[YOUR OBJECTIVE]:
Do not repeat pictures. Repeat exactly the lines of the listing below from its first line through the line with "COL = sc.collection".

[DATA]:

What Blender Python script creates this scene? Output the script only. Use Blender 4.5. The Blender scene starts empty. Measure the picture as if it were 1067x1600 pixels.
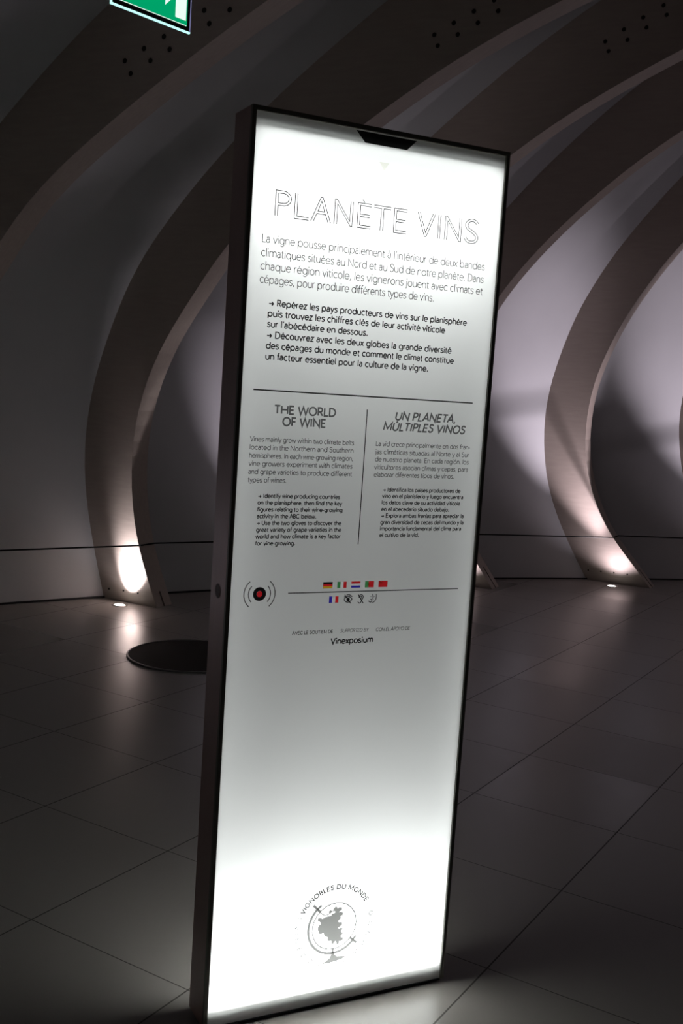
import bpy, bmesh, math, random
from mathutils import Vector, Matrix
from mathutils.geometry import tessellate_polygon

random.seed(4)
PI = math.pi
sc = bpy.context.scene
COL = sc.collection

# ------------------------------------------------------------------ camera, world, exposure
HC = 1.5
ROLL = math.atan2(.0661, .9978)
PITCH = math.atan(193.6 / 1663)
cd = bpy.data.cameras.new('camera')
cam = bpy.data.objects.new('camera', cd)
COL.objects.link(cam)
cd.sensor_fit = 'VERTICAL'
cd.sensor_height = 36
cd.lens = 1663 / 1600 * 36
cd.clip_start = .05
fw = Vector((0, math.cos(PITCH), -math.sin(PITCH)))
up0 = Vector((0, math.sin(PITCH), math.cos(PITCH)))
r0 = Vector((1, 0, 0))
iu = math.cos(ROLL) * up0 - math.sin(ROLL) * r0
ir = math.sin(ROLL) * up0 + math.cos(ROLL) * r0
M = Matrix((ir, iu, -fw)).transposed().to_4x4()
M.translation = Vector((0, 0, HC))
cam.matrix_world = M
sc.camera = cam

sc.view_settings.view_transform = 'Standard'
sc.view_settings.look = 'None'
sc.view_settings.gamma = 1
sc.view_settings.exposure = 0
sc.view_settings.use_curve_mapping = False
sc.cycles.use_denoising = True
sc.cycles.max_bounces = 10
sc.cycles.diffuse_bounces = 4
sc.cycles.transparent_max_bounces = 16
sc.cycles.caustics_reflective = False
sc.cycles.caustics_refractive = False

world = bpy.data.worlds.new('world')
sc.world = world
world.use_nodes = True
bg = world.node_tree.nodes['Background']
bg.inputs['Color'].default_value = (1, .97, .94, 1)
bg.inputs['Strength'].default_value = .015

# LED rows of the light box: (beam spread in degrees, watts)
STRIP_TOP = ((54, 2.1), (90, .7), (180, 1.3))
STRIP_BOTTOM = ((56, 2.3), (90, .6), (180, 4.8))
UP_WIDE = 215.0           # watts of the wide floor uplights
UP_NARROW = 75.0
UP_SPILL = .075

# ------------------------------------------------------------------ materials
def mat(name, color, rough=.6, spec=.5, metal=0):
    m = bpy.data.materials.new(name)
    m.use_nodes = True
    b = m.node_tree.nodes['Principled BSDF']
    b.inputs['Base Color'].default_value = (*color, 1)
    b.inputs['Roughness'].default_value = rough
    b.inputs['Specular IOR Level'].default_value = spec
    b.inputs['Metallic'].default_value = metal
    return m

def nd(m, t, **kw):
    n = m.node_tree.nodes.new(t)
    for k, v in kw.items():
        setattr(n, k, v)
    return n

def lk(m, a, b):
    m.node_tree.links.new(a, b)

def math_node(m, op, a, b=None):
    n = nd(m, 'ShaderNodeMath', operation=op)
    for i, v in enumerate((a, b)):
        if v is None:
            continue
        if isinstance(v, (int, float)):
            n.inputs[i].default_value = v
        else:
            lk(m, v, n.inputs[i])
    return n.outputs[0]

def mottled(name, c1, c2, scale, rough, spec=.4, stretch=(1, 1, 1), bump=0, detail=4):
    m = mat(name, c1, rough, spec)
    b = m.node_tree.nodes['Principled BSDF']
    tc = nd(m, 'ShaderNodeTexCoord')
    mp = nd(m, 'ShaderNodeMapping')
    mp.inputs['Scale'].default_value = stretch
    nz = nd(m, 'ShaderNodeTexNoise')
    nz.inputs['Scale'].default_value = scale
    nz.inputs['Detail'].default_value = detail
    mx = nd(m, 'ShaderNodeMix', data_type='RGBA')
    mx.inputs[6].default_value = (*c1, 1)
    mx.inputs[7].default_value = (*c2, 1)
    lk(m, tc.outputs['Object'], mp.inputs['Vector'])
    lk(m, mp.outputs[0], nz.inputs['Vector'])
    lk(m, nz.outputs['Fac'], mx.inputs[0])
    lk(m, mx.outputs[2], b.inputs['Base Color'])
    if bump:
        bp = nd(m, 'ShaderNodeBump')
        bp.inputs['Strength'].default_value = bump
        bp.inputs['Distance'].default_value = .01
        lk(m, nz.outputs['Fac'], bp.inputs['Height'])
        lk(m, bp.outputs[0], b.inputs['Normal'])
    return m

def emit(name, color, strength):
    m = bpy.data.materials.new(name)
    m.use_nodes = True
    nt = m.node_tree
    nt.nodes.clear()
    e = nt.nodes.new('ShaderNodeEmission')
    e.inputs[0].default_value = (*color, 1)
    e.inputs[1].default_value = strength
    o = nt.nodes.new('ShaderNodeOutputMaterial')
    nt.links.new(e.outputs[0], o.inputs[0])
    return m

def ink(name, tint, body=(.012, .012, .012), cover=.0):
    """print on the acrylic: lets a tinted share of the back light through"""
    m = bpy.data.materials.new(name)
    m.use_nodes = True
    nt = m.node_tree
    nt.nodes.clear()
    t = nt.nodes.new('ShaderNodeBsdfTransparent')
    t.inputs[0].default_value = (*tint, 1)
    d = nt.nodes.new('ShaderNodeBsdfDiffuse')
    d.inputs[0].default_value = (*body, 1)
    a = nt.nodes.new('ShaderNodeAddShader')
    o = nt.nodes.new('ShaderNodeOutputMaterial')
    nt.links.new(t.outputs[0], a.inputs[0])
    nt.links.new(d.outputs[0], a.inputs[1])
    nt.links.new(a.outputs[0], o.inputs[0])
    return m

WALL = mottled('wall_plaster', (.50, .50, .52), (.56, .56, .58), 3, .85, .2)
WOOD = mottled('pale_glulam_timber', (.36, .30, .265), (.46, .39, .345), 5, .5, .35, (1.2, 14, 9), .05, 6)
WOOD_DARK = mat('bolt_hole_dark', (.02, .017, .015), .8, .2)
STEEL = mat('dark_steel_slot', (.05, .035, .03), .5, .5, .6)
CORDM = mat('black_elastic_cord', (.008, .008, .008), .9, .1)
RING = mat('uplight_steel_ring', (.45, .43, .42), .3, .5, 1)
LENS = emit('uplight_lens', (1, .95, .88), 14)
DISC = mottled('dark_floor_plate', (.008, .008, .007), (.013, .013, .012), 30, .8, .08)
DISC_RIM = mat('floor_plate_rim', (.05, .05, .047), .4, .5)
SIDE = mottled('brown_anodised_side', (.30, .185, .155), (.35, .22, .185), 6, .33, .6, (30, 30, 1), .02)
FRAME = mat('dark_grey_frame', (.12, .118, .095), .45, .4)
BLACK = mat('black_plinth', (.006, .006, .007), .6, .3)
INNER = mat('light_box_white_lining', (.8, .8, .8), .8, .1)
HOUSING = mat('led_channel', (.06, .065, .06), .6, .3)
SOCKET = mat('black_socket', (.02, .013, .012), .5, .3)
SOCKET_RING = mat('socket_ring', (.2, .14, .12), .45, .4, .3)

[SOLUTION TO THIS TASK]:
What Blender Python script creates this scene? Output the script only. Use Blender 4.5. The Blender scene starts empty. Measure the picture as if it were 1067x1600 pixels.
import bpy, bmesh, math, random
from mathutils import Vector, Matrix
from mathutils.geometry import tessellate_polygon

random.seed(4)
PI = math.pi
sc = bpy.context.scene
COL = sc.collection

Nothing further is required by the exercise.